Kieran Lovelock argues England's World Cup bid is being staged at the expense of the long-term health of the national game.

  So it looks like England are a serious contender to host the 2018 World Cup, but as anyone thought about the quality of the team England will be able to field in eight years time?

Is the English FA desperate to host this event because they are worried they won't have a team capable of qualifying?

As good as the England national teams' short term prospects look under the astute leadership of Fabio Capello, a glimpse at the paucity of young talent on show at the Portsmouth versus Arsenal game the other evening should be sending tremors right through the FA's corridors of power of what lies ahead. For the first time in the history of English soccer, 22 players took to the field in a top division match, shown on live TV without a single home-grown player .Yet, the English FA, the custodians of the game tell the fans that their main priority is to get the 2018 World Cup to England! What a joke. Surely the FA's main priority and efforts should be to find the next generation of Lampard's, Gerrard's and Rooney's.

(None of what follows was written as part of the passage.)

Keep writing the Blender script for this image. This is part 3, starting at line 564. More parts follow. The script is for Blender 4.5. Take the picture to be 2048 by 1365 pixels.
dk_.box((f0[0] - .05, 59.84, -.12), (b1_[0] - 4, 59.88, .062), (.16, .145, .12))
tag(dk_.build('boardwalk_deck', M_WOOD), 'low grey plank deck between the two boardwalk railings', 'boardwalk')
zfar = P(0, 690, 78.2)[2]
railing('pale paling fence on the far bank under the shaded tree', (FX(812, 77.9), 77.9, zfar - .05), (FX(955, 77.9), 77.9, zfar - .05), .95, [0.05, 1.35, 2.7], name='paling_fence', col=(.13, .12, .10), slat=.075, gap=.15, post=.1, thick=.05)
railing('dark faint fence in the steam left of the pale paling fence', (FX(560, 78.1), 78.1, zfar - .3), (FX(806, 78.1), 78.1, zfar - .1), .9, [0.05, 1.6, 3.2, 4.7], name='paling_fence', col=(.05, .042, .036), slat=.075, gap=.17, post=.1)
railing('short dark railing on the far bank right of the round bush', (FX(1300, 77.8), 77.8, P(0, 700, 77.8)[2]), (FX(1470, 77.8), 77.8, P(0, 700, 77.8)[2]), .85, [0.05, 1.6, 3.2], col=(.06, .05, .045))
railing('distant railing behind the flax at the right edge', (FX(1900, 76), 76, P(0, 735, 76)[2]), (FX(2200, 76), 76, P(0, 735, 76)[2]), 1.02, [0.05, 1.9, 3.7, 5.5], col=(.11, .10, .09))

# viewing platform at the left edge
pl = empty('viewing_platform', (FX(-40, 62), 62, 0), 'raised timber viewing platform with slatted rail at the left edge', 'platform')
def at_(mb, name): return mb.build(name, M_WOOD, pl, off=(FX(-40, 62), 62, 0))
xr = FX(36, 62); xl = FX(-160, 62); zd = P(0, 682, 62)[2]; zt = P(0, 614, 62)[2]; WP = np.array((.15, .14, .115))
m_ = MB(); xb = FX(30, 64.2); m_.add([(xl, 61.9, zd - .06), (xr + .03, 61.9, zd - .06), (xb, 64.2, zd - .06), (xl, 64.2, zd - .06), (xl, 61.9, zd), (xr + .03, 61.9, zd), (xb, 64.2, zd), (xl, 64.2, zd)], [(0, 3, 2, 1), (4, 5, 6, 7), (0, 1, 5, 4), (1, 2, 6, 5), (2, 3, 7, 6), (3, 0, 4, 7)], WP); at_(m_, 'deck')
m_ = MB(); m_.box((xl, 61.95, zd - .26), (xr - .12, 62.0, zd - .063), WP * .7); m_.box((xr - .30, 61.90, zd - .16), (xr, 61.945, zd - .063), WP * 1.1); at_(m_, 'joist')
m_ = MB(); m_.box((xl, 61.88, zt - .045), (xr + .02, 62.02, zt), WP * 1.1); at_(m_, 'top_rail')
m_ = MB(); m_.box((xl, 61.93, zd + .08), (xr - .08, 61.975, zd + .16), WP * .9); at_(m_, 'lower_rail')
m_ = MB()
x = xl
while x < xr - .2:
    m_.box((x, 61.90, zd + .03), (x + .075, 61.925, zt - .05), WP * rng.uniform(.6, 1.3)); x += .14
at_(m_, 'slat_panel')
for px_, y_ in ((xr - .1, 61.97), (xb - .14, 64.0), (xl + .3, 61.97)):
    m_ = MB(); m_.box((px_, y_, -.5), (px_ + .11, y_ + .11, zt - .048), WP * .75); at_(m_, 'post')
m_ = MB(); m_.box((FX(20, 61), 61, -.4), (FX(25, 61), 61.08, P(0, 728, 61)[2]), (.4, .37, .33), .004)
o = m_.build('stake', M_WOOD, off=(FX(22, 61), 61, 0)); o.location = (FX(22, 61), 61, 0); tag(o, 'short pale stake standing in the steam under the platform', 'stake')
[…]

Just short of a decade ago England fans had reason to feel excited, as the spine of the Premiership was filled with young English players. The likes of Gerrard, Lampard, Ferdinand, Terry, Heskey, Owen and Ashley Cole were in their early twenties and were talked of as England's "Golden Age". There were also rumors of a teenage phenomenon called Wayne Rooney coming through the ranks at Everton, who would be the best of the lot. England fans were given a glimpse of this young team's true potential one warm September evening in Munich with the 5-1 annihilation of their old foe Germany, however the truth is with the odd exception it all now looks a false dawn.

How has it reached this stage? How can the country that gave birth to the game, that is truly soccer mad and prides itself in selling the Premiership as the best league across the world, end up with a televised match with no home grown players? The brutal reality that the English fans must face up to is simple, if the players that were coming off the production line were good enough they would be playing, but the horrible truth is they are not.

The FA would be better off taking the millions they promise to spend on security experts and tear gas to ensure the safety of the WAGS (players' wives and girlfriends) and the tourists in 2018, and funding centers of excellence across England by way of a national youth academy. How crazy is it that the English FA can find the money to front a bid and all that goes with it but can't find the cash to build the long talked about soccer academy centre of excellence? Just how short sited is this?

Once the academy is in place the first step for the FA should be to find the best developers of talent in the land and giving them the keys. Two names that come to mind are Arsene Wenger, the long term Arsenal manager who has built great teams through buying and then developing young players, and Jim Cassel who is the brains behind the fabled Manchester City youth academy, ridiculously moved sideways by Mark Hughes just over a year ago to bring in his own cronies. These are two men who have been there, seen it and done it when it comes to developing young players. How they go about it would be up to them, but the need for total support from the FA is crucial.

One would assume a detailed plan to change the long ball culture amongst ten and eleven year olds would be a good place to start along with the need to get coaches at all levels from the park to the Premiership adequately qualified.

Every England fan wants the World Cup to come home, but they want it there so they have a better chance to win it not just as the only way to participate. If you don't believe me, then just look north of the border to Scotland to see what awaits them if they don't produce their own talent. Or worse still look at the energy industry, England no longer has a strategy to produce their own and are now at the mercy of foreign suppliers and just how painful is that going to be for them!